Fact is, as per Paola's rushed and hushed warning to her friend, my coworker, that night, you didn't even have to cross "the general". Most of the patrons that night at the night club were regulars, therefore familiar with his coming into the club, drunk as a skunk, and fire away his weapon. Was anybody ever injured during such a display? My guess is that all the scattering patrons would rather not stay put to find out.
“What do you think, shall we scamper away?

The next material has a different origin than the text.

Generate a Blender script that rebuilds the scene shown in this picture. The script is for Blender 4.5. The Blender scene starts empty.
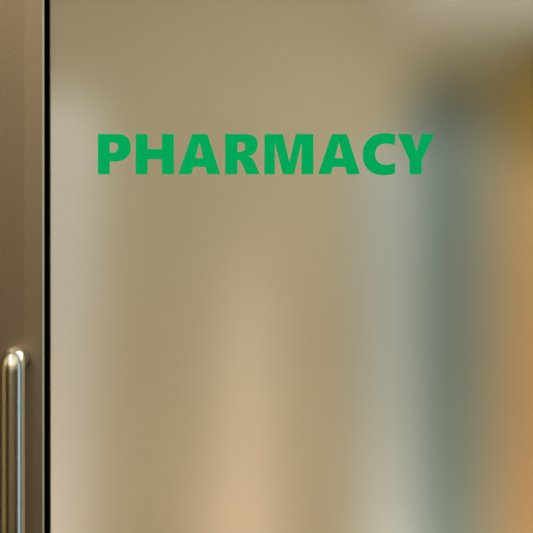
import bpy, bmesh, math
from mathutils import Vector

SC = bpy.context.scene
COL = SC.collection
PI = math.pi

# ------------------------------------------------------------------ scale
CAM_D = 1.6            # camera to glass, metres
PX = 0.0012            # metres per photo pixel on the glass plane
CAM_Z = 1.30


def X(px, d=0.0):
    return (px - 266.5) * PX * (CAM_D + d) / CAM_D


def Z(py, d=0.0):
    return CAM_Z + (266.5 - py) * PX * (CAM_D + d) / CAM_D


def srgb(r, g, b):
    def f(c):
        c /= 255.0
        return c / 12.92 if c <= 0.04045 else ((c + 0.055) / 1.055) ** 2.4
    return (f(r), f(g), f(b), 1.0)


# -------------------------------------------------------------- materials
def mat(name, col, rough=0.6, metal=0.0, spec=0.5, noise=0.0, nscale=40.0, bump=0.0,
        stretch=(1, 1, 1)):
    m = bpy.data.materials.new(name)
    m.use_nodes = True
    nt = m.node_tree
    b = nt.nodes['Principled BSDF']
    b.inputs['Base Color'].default_value = col
    b.inputs['Roughness'].default_value = rough
    b.inputs['Metallic'].default_value = metal
    b.inputs['Specular IOR Level'].default_value = spec
    if noise or bump:
        tc = nt.nodes.new('ShaderNodeTexCoord')
        mp = nt.nodes.new('ShaderNodeMapping')
        mp.inputs['Scale'].default_value = stretch
        nz = nt.nodes.new('ShaderNodeTexNoise')
        nz.inputs['Scale'].default_value = nscale
        nz.inputs['Detail'].default_value = 4
        nt.links.new(tc.outputs['Object'], mp.inputs['Vector'])
        nt.links.new(mp.outputs['Vector'], nz.inputs['Vector'])
        if noise:
            r = nt.nodes.new('ShaderNodeValToRGB')
            lo = tuple(c * (1 - noise) for c in col[:3]) + (1,)
            hi = tuple(min(1, c * (1 + noise)) for c in col[:3]) + (1,)
            r.color_ramp.elements[0].color = lo
            r.color_ramp.elements[1].color = hi
            r.color_ramp.elements[0].position = 0.3
            r.color_ramp.elements[1].position = 0.7
            nt.links.new(nz.outputs['Fac'], r.inputs['Fac'])
            nt.links.new(r.outputs['Color'], b.inputs['Base Color'])
        if bump:
            bp = nt.nodes.new('ShaderNodeBump')
            bp.inputs['Strength'].default_value = bump
            bp.inputs['Distance'].default_value = 0.001
            nt.links.new(nz.outputs['Fac'], bp.inputs['Height'])
            nt.links.new(bp.outputs['Normal'], b.inputs['Normal'])
    return m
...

She thinks, and so does her dancer friend, that we ought to,” said my friend.
“Too late now for that,” I replied, as “the general” made his entrance into the lounge, dutifully holding his .357 Magnum on his right hand and followed by his bodyguards, who promptly cased the joint to make sure that no one would dare confront or threaten the old soldier.
Even Salvadoran teetotalers can precisely distinguish the different stages of drunkenness. “Picado” is the equivalent of “a buzz”, and “zapatón” (roughly, flatfooted) defines the guy who’s actually well imbibed but lucid enough to realize that he is, at the same time trying to prevent his listing to either side by stomping rather than walking.
As soon as we saw him head to our table, we both realized that Medrano was neither “picado” nor “zapatón” or even “dead drunk”. He was actually as it is said “on autopilot”, the palimpsest stage of alcoholism evidenced not by the unsteady walk or the stench of alcohol, but rather by the nothingness behind the dark and bloodshot eyes.
“Good evening, general, sir," I greeted him, as Medrano pointed his revolver right up to my forehead (a rather difficult target to miss, if you really want to know.)
“How are you doing, sir? Good evening,” my coworker dutifully chimed in, as "the general" waved the revolver to his right.
There was of course no answer from "the general." He more or less waved the Magnum around, strolled for a few seconds by the empty tables, and left.

Neither my friend or me ever made much of the incident. We were at the time old enough to have surpassed the "age of invulnerability," that absurd feeling you have that nothing will ever harm you that characterizes your teen years. Perhaps naively we just thought, "why run, if we haven't done nothing."
Once when we reminisced about the story and younger friends listening inquired whether the general in fact pointed the gun at either one or both of us or just waved it around, and also whether it was the famed .357, my recollection is that we just exchanged a look —the one that says that when you are staring at the wrong end of the barrel of a gun, details like that are meaningless, you just thank God for shielding you from harm.